Le financement de Team Danmark est constitué à 80% de fonds publics et à 20% de fonds privés, mais ses ressources stagnent. Les résultats obtenus à Rio, avec quinze médailles dans neuf sports, sont considérés «comme une exception qui ne sera probablement pas rééditée à Tokyo en 2020» selon Michael Andersen. Chef de projet au Scandinavian Network for Elite Sports, il est encore plus définitif au sujet des JO d’hiver:
«Le Danemark n’a jamais été et ne sera jamais une nation de sports d’hiver. C’est un problème d’installations avant tout. Ce qui peut faire changer certaines choses serait la qualification d’une équipe de hockey sur glace aux JO. En ce sens, l’organisation des Championnats du monde à Copenhague, en mai prochain, pourrait faire bouger quelques lignes. D’un autre côté, nous avions profité, en 1998, de l’apparition du curling aux JO pour décrocher notre unique médaille. Depuis, d’autres pays s’y sont intéressés, comme le Japon et la Corée du Sud, et tout est devenu forcément plus difficile.»

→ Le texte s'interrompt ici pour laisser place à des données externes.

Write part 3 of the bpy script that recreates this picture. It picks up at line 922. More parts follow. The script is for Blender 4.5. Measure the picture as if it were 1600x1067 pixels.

Il n’empêche, ces Jeux de PyeongChang ont été diffusés sur quatre chaînes de télévision au Danemark, alors que nombre de Danois sont partis faire du ski en Suède et en Norvège pendant les vacances d’hiver.
Il demeure le mystère de l’exception du champion. Tandis que le tennis mondial est actuellement dominé par la Danoise Caroline Wozniacki, pourquoi n’y a-t-il jamais eu une patineuse danoise pour se révéler au niveau mondial et atteindre le sommet de l’olympe? «Bonne question, sourit Michael Andersen. Et celle-là est sans réponse.»